[START OF SUPPLIED INFORMATION]

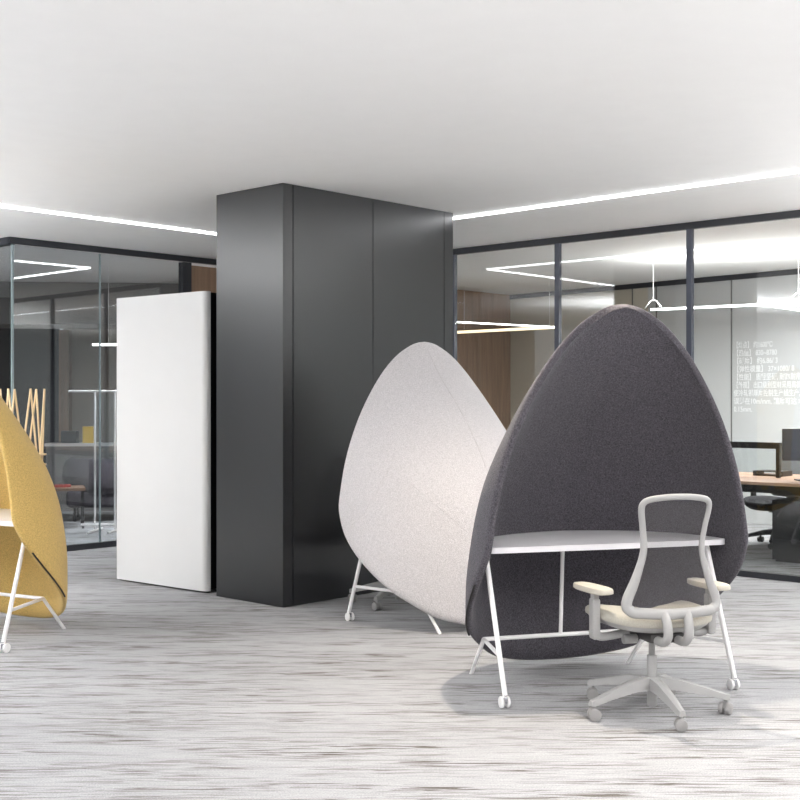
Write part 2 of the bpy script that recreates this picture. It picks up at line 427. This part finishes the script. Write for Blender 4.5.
def shell_n(t, z, H):
    e = 0.004
    a = shell_pt(t+e, z, H)-shell_pt(t-e, z, H); b = shell_pt(t, z+e, H)-shell_pt(t, z-e, H)
    n = a.cross(b)
    if n.length < 1e-9: return Vector((0, 1, 0))
    n.normalize()
    if n.y*cos(t)+n.x*sin(t) < 0: n = -n
    return n
def build_shell(H, m, parent):
    bm = bmesh.new(); NT = 48; NV = 34; rows = []
    for j in range(NV):
        v = 1-j/(NV-0.3)
        row = []
        for i in range(NT+1):
            t = (i/NT*2-1)*pi/2
            zb = interp(ZB, abs(math.degrees(t)))
            # even spacing low down, dense towards the apex
            z = H-(H-zb)*(0.35*v+0.65*v*v if v < 1 else 1.0)
            row.append(bm.verts.new(shell_pt(t, z, H)))
        rows.append(row)
    for r0, r1 in zip(rows, rows[1:]):
        for i in range(NT): bm.faces.new((r0[i], r0[i+1], r1[i+1], r1[i]))
    top = bm.verts.new(shell_pt(0, H, H))
    for i in range(NT): bm.faces.new((rows[-1][i], rows[-1][i+1], top))
    bmesh.ops.remove_doubles(bm, verts=bm.verts, dist=0.0005)
    bmesh.ops.recalc_face_normals(bm, faces=bm.faces)
    f = min(bm.faces, key=lambda f: (f.calc_center_median()-Vector((0, 0.8, 0.6))).length)
    if f.normal.y < 0: bmesh.ops.reverse_faces(bm, faces=bm.faces)
    me = bpy.data.meshes.new('shell'); bm.to_mesh(me); bm.free()
    for p in me.polygons: p.use_smooth = True
    me.materials.append(m)
    o = bpy.data.objects.new('shell', me); C.objects.link(o); o.parent = parent
    s = o.modifiers.new('thickness', 'SOLIDIFY'); s.thickness = 0.036; s.offset = -1
    b = o.modifiers.new('round', 'SUBSURF'); b.levels = 1; b.render_levels = 1
    return o
def make_pod(felt_key, seam_key, H, label, loc, wang, zip_sides=(), chevrons=False):
    root = empty('desk_pod', loc, wang, label=label, cat='work pod', group=None)
    sh = build_shell(H, M[felt_key], root)
    bm = bmesh.new()
    def surf_line(pts, r=0.0018, lift=0.0):
        path = []
        for (t0, z0), (t1, z1) in zip(pts, pts[1:]):
            for k in range(12):
                f = k/12; t = t0+(t1-t0)*f; z = z0+(z1-z0)*f
                path.append(shell_pt(t, z, H)+shell_n(t, z, H)*lift)
        tube(bm, path, r, 6)
    surf_line([(0.001, H-0.05), (0.001, 0.5), (0.001, 0.08)])
    obj('back_seam', bm, M[seam_key], sh, smooth=True)
    for sg in ((1, -1) if chevrons else ()):
        bm = bmesh.new()
        surf_line([(sg*radians(80), 0.60), (sg*radians(68), 0.72), (sg*radians(51.6), 1.05), (sg*radians(21.3), 0.68), (sg*radians(4), 0.45)], 0.0016, 0.0)
        obj('panel_seam', bm, M[seam_key], sh, smooth=True)
    if zip_sides:
        for sg in zip_sides:
            bm = bmesh.new(); path = []
            for d in [52+k*1.5 for k in range(20)]:
                t = radians(d)*sg; z = interp(ZB, d)
                path.append(shell_pt(t, z, H)+shell_n(t, z, H)*-0.004+Vector((0, 0, 0.006)))
            tube(bm, path, 0.005, 6); obj('zip_piping', bm, M['piping_black'], sh, smooth=True)
    # desktop
    bm = bmesh.new(); zt, zb_ = 0.745, 0.717; out = []
    for k in range(41):
        d = -77+154*k/40; t = radians(d); p = shell_pt(t, 0.73, H); n = shell_n(t, 0.73, H); n.z = 0
        q = p-n.normalized()*0.05; out.append((q.x, q.y))
    x0, y0 = out[0]; x1, y1 = out[-1]
    front = [(x1-0.01, y1-0.02), (x1-0.035, y1-0.032), (0, y1-0.04), (x0+0.035, y0-0.032), (x0+0.01, y0-0.02)]
    ring = out+front
    lo = [bm.verts.new((x, y, zb_)) for x, y in ring]; hi = [bm.verts.new((x, y, zt)) for x, y in ring]
    for i in range(len(ring)): j = (i+1) % len(ring); bm.faces.new((lo[i], lo[j], hi[j], hi[i]))
    bm.faces.new(lo); ft = bm.faces.new(hi)
    obj('desktop', bm, M['white_top'], root)
    # frame
    jz = 0.225; fz = 0.235
    J = {1: Vector((0.42, 0.52, jz)), -1: Vector((-0.53, 0.52, jz))}
    FR = {1: Vector((0.40, 0.725, 0.0)), -1: Vector((-0.52, 0.73, 0.0))}
    FF = {1: Vector((0.62, 0.0, 0.052)), -1: Vector((-0.62, 0.0, 0.052))}
    FT = {1: Vector((0.59, 0.22, 0.717)), -1: Vector((-0.625, 0.25, 0.717))}
    for sg in (1, -1):
        leg = obj('front_leg', rod(FF[sg], FT[sg], 0.0128), M['white_metal'], root, smooth=True)
        k = (fz-FF[sg].z)/(FT[sg].z-FF[sg].z); bp = FF[sg].lerp(FT[sg], k)
        obj('rear_leg', rod(FR[sg], J[sg], 0.011), M['white_metal'], root, smooth=True)
        obj('side_brace', rod(J[sg], bp, 0.0105), M['white_metal'], root, smooth=True)
        c0 = FF[sg]
        bm = bmesh.new(); tube(bm, [c0+Vector((0, 0, -0.004)), c0+Vector((0, 0, 0.012))], 0.011)
        add_box(bm, (c0.x, c0.y+0.008, 0.040), (0.016, 0.04, 0.03), 0, 0.005)
        cs = obj('caster', bm, M['chrome'], root, smooth=True)
        for q in (-1, 1):
            bm = bmesh.new(); cyl(bm, (c0.x+q*0.016, c0.y+0.012, 0.0285), (1, 0, 0), 0.028, 0.013, 20, 0.004)
            obj('wheel', bm, M['white_metal'], cs, smooth=True)
    obj('crossbar', rod(J[-1], J[1], 0.0115), M['white_metal'], root, smooth=True)
    mx = J[-1].lerp(J[1], 0.455)
    obj('centre_post', rod((mx.x, mx.y, jz), (mx.x, mx.y-0.03, 0.717), 0.0105), M['white_metal'], root, smooth=True)
    return root
make_pod('felt_dark', 'felt_dark', 1.93, 'charcoal felt pod with white desk inside, grey task chair at its open front', (1.091, 5.855, 0), math.atan2(0.292, 0.956), zip_sides=(-1,))
make_pod('felt_light', 'piping_light', 1.868, 'pale grey felt pod seen from behind, between black column and charcoal pod', (0.171, 8.31, 0), math.atan2(-0.566, -0.824), chevrons=True)
make_pod('felt_yellow', 'felt_yellow', 1.93, 'mustard yellow felt pod with white desk, cut off at the left edge', (-2.84, 7.22, 0), math.atan2(-0.469, 0.883), zip_sides=(1,))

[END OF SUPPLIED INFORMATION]

WORK TO COMPLETE: Skipping the pictures, transcribe each line above exactly as it appears.

ANSWER BELOW:
Write part 2 of the bpy script that recreates this picture. It picks up at line 427. This part finishes the script. Write for Blender 4.5.
def shell_n(t, z, H):
    e = 0.004
    a = shell_pt(t+e, z, H)-shell_pt(t-e, z, H); b = shell_pt(t, z+e, H)-shell_pt(t, z-e, H)
    n = a.cross(b)
    if n.length < 1e-9: return Vector((0, 1, 0))
    n.normalize()
    if n.y*cos(t)+n.x*sin(t) < 0: n = -n
    return n
def build_shell(H, m, parent):
    bm = bmesh.new(); NT = 48; NV = 34; rows = []
    for j in range(NV):
        v = 1-j/(NV-0.3)
        row = []
        for i in range(NT+1):
            t = (i/NT*2-1)*pi/2
            zb = interp(ZB, abs(math.degrees(t)))
            # even spacing low down, dense towards the apex
            z = H-(H-zb)*(0.35*v+0.65*v*v if v < 1 else 1.0)
            row.append(bm.verts.new(shell_pt(t, z, H)))
        rows.append(row)
    for r0, r1 in zip(rows, rows[1:]):
        for i in range(NT): bm.faces.new((r0[i], r0[i+1], r1[i+1], r1[i]))
    top = bm.verts.new(shell_pt(0, H, H))
    for i in range(NT): bm.faces.new((rows[-1][i], rows[-1][i+1], top))
    bmesh.ops.remove_doubles(bm, verts=bm.verts, dist=0.0005)
    bmesh.ops.recalc_face_normals(bm, faces=bm.faces)
    f = min(bm.faces, key=lambda f: (f.calc_center_median()-Vector((0, 0.8, 0.6))).length)
    if f.normal.y < 0: bmesh.ops.reverse_faces(bm, faces=bm.faces)
    me = bpy.data.meshes.new('shell'); bm.to_mesh(me); bm.free()
    for p in me.polygons: p.use_smooth = True
    me.materials.append(m)
    o = bpy.data.objects.new('shell', me); C.objects.link(o); o.parent = parent
    s = o.modifiers.new('thickness', 'SOLIDIFY'); s.thickness = 0.036; s.offset = -1
    b = o.modifiers.new('round', 'SUBSURF'); b.levels = 1; b.render_levels = 1
    return o
def make_pod(felt_key, seam_key, H, label, loc, wang, zip_sides=(), chevrons=False):
    root = empty('desk_pod', loc, wang, label=label, cat='work pod', group=None)
    sh = build_shell(H, M[felt_key], root)
    bm = bmesh.new()
    def surf_line(pts, r=0.0018, lift=0.0):
        path = []
        for (t0, z0), (t1, z1) in zip(pts, pts[1:]):
            for k in range(12):
                f = k/12; t = t0+(t1-t0)*f; z = z0+(z1-z0)*f
                path.append(shell_pt(t, z, H)+shell_n(t, z, H)*lift)
        tube(bm, path, r, 6)
    surf_line([(0.001, H-0.05), (0.001, 0.5), (0.001, 0.08)])
    obj('back_seam', bm, M[seam_key], sh, smooth=True)
    for sg in ((1, -1) if chevrons else ()):
        bm = bmesh.new()
        surf_line([(sg*radians(80), 0.60), (sg*radians(68), 0.72), (sg*radians(51.6), 1.05), (sg*radians(21.3), 0.68), (sg*radians(4), 0.45)], 0.0016, 0.0)
        obj('panel_seam', bm, M[seam_key], sh, smooth=True)
    if zip_sides:
        for sg in zip_sides:
            bm = bmesh.new(); path = []
            for d in [52+k*1.5 for k in range(20)]:
                t = radians(d)*sg; z = interp(ZB, d)
                path.append(shell_pt(t, z, H)+shell_n(t, z, H)*-0.004+Vector((0, 0, 0.006)))
            tube(bm, path, 0.005, 6); obj('zip_piping', bm, M['piping_black'], sh, smooth=True)
    # desktop
    bm = bmesh.new(); zt, zb_ = 0.745, 0.717; out = []
    for k in range(41):
        d = -77+154*k/40; t = radians(d); p = shell_pt(t, 0.73, H); n = shell_n(t, 0.73, H); n.z = 0
        q = p-n.normalized()*0.05; out.append((q.x, q.y))
    x0, y0 = out[0]; x1, y1 = out[-1]
    front = [(x1-0.01, y1-0.02), (x1-0.035, y1-0.032), (0, y1-0.04), (x0+0.035, y0-0.032), (x0+0.01, y0-0.02)]
    ring = out+front
    lo = [bm.verts.new((x, y, zb_)) for x, y in ring]; hi = [bm.verts.new((x, y, zt)) for x, y in ring]
    for i in range(len(ring)): j = (i+1) % len(ring); bm.faces.new((lo[i], lo[j], hi[j], hi[i]))
    bm.faces.new(lo); ft = bm.faces.new(hi)
    obj('desktop', bm, M['white_top'], root)
    # frame
    jz = 0.225; fz = 0.235
    J = {1: Vector((0.42, 0.52, jz)), -1: Vector((-0.53, 0.52, jz))}
    FR = {1: Vector((0.40, 0.725, 0.0)), -1: Vector((-0.52, 0.73, 0.0))}
    FF = {1: Vector((0.62, 0.0, 0.052)), -1: Vector((-0.62, 0.0, 0.052))}
    FT = {1: Vector((0.59, 0.22, 0.717)), -1: Vector((-0.625, 0.25, 0.717))}
    for sg in (1, -1):
        leg = obj('front_leg', rod(FF[sg], FT[sg], 0.0128), M['white_metal'], root, smooth=True)
        k = (fz-FF[sg].z)/(FT[sg].z-FF[sg].z); bp = FF[sg].lerp(FT[sg], k)
        obj('rear_leg', rod(FR[sg], J[sg], 0.011), M['white_metal'], root, smooth=True)
        obj('side_brace', rod(J[sg], bp, 0.0105), M['white_metal'], root, smooth=True)
        c0 = FF[sg]
        bm = bmesh.new(); tube(bm, [c0+Vector((0, 0, -0.004)), c0+Vector((0, 0, 0.012))], 0.011)
        add_box(bm, (c0.x, c0.y+0.008, 0.040), (0.016, 0.04, 0.03), 0, 0.005)
        cs = obj('caster', bm, M['chrome'], root, smooth=True)
        for q in (-1, 1):
            bm = bmesh.new(); cyl(bm, (c0.x+q*0.016, c0.y+0.012, 0.0285), (1, 0, 0), 0.028, 0.013, 20, 0.004)
            obj('wheel', bm, M['white_metal'], cs, smooth=True)
    obj('crossbar', rod(J[-1], J[1], 0.0115), M['white_metal'], root, smooth=True)
    mx = J[-1].lerp(J[1], 0.455)
    obj('centre_post', rod((mx.x, mx.y, jz), (mx.x, mx.y-0.03, 0.717), 0.0105), M['white_metal'], root, smooth=True)
    return root
make_pod('felt_dark', 'felt_dark', 1.93, 'charcoal felt pod with white desk inside, grey task chair at its open front', (1.091, 5.855, 0), math.atan2(0.292, 0.956), zip_sides=(-1,))
make_pod('felt_light', 'piping_light', 1.868, 'pale grey felt pod seen from behind, between black column and charcoal pod', (0.171, 8.31, 0), math.atan2(-0.566, -0.824), chevrons=True)
make_pod('felt_yellow', 'felt_yellow', 1.93, 'mustard yellow felt pod with white desk, cut off at the left edge', (-2.84, 7.22, 0), math.atan2(-0.469, 0.883), zip_sides=(1,))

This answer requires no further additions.